Google is offering free VM migration to the Google Cloud Platform, made possible thanks to a partnership with migration and disaster recovery specialist CloudEndure.

The announcement comes just a few days after AWS suffered a serious cloud outage in the US that brought down hundreds, possibly thousands of websites and online services.

Google’s service is not entirely free – customers will be expected to pay for ephemeral helper instances that orchestrate the migration, and will obviously be charged once they start using Google’s cloud platform.

Dancing on the graves of their enemies

Migratory birds
– Thinksttock / 25krunya

Google’s VM Migration Service is a self-service migration tool that enables users to move their virtual machines hosted in on-premise data centers or third-party cloud environments onto Google’s own platform. It promises ‘near-zero downtime and little to no disruption’ and is available immediately.

Meanwhile Microsoft has just launched a public preview of the Azure Site Recovery Deployment Planner, a tool that enables customers to establish data protection requirements and test various disaster recovery scenarios.

Both announcements follow the Tuesday’s AWS outage in the US that started with the S3 storage platform (thus nicknamed ‘S3izure’) and ended up affecting thirty-three of Amazon’s own services, including nine services which suffered complete disruption. This caused a chain reaction, taking down countless digital services that rely on the company’s infrastructure.

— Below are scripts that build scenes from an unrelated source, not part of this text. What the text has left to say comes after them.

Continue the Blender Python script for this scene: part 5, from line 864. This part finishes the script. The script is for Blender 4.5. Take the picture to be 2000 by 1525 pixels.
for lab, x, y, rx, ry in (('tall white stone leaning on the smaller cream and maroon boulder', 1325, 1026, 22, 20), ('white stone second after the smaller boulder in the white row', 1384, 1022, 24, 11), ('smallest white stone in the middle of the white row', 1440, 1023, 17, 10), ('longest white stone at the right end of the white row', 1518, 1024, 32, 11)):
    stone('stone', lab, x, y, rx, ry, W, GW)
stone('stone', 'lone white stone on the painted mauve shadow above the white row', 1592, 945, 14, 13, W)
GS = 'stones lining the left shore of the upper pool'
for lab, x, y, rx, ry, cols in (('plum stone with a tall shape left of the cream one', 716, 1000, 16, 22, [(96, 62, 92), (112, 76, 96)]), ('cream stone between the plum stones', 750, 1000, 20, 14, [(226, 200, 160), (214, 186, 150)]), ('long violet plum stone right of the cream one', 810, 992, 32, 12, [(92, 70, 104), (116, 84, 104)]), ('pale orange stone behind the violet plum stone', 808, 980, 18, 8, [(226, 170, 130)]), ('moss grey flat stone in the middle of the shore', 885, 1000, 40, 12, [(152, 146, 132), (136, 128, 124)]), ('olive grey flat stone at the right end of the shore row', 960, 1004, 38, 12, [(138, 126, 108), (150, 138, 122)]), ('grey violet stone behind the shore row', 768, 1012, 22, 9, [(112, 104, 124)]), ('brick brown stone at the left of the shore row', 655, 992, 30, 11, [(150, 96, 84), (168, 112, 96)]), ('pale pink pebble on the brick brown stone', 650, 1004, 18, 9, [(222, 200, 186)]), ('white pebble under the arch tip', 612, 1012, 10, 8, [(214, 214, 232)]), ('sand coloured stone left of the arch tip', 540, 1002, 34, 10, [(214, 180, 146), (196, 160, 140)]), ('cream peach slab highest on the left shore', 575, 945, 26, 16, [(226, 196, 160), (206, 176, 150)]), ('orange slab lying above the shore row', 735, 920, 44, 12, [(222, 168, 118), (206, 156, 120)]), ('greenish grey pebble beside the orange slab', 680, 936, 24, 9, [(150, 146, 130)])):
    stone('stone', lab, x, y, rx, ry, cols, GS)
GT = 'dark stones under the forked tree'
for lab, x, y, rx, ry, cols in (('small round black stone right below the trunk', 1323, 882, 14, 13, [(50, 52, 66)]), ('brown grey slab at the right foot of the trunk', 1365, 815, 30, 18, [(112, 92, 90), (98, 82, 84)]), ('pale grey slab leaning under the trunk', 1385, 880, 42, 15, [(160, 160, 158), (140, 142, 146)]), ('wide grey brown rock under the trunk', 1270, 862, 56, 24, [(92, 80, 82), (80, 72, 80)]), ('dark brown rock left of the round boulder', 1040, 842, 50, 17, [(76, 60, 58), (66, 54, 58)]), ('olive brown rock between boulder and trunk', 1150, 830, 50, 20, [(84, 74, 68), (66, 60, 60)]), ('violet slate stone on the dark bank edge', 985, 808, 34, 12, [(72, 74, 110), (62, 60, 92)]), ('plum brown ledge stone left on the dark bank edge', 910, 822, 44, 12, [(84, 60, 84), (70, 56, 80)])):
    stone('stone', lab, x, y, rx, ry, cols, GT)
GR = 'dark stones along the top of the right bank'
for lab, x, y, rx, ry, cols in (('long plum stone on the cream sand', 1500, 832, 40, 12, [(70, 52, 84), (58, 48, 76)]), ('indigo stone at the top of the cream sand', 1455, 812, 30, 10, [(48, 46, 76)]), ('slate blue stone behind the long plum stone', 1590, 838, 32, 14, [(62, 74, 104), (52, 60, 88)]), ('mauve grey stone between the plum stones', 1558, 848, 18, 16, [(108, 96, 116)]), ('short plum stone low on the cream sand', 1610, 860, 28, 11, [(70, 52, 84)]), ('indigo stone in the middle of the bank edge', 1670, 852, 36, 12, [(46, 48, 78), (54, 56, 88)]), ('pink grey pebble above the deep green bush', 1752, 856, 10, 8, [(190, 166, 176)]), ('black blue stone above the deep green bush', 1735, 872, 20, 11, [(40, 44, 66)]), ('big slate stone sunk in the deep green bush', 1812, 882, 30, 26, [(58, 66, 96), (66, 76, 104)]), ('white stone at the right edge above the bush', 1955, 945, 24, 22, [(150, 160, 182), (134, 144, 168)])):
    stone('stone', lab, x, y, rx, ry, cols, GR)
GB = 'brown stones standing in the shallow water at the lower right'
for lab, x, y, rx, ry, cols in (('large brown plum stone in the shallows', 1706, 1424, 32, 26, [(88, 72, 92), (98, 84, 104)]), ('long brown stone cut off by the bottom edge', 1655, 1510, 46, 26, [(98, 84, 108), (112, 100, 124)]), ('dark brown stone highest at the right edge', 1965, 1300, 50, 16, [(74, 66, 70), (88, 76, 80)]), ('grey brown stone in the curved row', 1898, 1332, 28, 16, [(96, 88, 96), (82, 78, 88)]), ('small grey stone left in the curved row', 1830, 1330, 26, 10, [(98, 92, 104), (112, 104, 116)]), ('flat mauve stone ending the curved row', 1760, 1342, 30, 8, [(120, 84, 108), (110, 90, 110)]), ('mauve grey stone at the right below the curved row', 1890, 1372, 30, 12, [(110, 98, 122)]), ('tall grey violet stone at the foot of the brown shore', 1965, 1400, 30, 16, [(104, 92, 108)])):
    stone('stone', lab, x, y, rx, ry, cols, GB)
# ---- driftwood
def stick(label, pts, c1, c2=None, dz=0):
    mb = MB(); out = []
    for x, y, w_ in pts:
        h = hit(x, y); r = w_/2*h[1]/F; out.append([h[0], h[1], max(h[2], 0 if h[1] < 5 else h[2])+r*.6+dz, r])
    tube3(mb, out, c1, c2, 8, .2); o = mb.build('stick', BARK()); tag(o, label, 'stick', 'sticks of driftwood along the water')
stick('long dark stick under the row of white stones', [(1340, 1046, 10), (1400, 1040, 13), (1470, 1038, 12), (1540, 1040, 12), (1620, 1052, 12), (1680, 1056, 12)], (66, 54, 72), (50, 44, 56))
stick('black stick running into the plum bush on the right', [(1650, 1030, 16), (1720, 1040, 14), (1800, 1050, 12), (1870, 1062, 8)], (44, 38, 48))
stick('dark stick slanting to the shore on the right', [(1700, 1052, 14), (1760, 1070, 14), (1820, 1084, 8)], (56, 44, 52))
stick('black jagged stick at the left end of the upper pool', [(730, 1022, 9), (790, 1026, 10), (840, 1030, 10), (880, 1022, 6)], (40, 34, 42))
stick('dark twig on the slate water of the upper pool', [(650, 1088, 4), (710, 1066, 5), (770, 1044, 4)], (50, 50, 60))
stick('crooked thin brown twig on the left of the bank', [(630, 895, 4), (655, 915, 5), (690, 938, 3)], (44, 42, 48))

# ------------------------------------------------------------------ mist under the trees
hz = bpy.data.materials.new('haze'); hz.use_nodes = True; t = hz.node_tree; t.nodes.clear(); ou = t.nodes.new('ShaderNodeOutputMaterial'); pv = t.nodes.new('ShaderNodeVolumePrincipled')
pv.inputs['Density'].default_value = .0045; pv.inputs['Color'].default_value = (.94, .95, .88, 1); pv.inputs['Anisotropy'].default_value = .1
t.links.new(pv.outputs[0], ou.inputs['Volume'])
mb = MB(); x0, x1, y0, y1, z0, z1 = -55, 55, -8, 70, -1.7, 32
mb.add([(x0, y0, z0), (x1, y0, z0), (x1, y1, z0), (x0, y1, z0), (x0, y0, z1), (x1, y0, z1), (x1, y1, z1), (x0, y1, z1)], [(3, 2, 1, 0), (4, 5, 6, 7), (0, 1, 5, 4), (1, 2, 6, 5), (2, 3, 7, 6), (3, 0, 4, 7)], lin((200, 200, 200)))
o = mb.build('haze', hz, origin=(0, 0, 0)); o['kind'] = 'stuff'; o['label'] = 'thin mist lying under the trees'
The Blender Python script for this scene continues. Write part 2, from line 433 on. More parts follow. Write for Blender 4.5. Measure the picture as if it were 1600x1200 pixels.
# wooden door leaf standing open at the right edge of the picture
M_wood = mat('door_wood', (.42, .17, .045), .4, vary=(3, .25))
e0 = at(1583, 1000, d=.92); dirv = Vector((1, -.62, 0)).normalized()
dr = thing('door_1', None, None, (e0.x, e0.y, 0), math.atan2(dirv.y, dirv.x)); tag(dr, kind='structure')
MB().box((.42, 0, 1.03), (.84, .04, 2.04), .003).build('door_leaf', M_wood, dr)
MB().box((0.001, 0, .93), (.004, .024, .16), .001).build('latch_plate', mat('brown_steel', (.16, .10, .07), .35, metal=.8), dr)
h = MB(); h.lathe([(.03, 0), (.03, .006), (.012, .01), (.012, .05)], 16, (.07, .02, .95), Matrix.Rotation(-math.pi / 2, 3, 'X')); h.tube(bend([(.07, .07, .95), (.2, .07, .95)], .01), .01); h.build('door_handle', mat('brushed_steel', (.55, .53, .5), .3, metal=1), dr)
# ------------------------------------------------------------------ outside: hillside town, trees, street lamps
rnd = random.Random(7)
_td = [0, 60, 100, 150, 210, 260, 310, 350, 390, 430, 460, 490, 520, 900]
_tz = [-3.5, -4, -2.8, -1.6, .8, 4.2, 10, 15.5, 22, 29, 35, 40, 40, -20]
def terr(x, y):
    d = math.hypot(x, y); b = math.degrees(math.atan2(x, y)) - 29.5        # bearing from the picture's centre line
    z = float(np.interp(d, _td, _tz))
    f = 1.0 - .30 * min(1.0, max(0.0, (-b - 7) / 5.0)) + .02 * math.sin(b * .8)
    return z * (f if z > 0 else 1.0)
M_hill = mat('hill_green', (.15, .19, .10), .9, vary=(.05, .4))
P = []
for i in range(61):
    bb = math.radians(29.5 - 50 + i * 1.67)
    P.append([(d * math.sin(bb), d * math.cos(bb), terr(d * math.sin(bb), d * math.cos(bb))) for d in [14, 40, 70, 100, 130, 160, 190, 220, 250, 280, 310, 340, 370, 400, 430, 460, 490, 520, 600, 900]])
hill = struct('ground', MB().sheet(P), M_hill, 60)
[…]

Some analysts have suggested that the outage shows that public infrastructure is still unreliable, while others said it underscores the need to involve multiple cloud providers in disaster recovery strategy.

“Generally speaking, cloud services are less prone to downtime than traditional on-premise technologies due to the significant investment the providers make in the infrastructure to support their customers, but issues like the S3 outage causing a domino effect on other services can still occur,” commented Gavin Millard, EMEA technical director of Tenable Network Security.

“With many organizations moving towards Cloud agnostic technologies like containers, failover strategies between providers will become the norm. In the future, if Amazon are experiencing major issues with EC2 performance, customers will automatically fail over to alternate services like Google Container Engine (GKE). This is only possible though if design considerations are made early in the software development lifecycle (SDLC) to have cloud agnostic code.

“Spreading the workloads across multiple regions and having a plan in place to deal with catastrophic issues like S3 going down would be wise.”